A federal judicial policymaking group voted to seek public feedback on proposed rule changes designed to reduce the exposure of private information in court records. The U.S. Judicial Conference’s Committee on Rules of Practice and Procedure approved the measure at a meeting in Chicago on Wednesday, authorizing publication of the draft amendments for public comment.
Under the proposals, parties filing documents in civil, criminal and bankruptcy matters would be required to redact certain sensitive data. The draft rules also would allow minors to be identified by a pseudonym in public filings rather than by initials, a change the committee expanded its review to consider following a 2024 request from the U.S. Department of Justice.
The move follows calls from Democratic Senator Ron Wyden of Oregon, who in 2022 wrote to Chief U.S. Supreme Court Justice John Roberts urging action on what he described as failures by federal courts to shield private information. That correspondence helped prompt a review of current filing practices.
Independent analysis by the Federal Judicial Center found significant instances of exposed sensitive numbers in recent filings. In a sample covering 37 randomly selected days in 2022, the center recorded 22,391 unredacted Social Security numbers or individual taxpayer identification numbers associated with 8,300 people across 4,524 documents, drawn from a total of 4.7 million filings during those days.

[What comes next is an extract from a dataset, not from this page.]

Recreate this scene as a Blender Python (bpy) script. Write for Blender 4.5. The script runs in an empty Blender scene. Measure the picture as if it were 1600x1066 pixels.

Congress had previously enacted requirements directing that court filings be stripped of such information before public release. The committee’s decision to publish the proposed amendments opens a formal comment period during which courts, litigants and members of the public can weigh in before any final rules are adopted.
The proposed changes, as drafted, would apply across the three case types specifically noted by the committee - civil, criminal and bankruptcy - and are intended to address the exposure documented by the Federal Judicial Center and the concerns raised by lawmakers and the Department of Justice.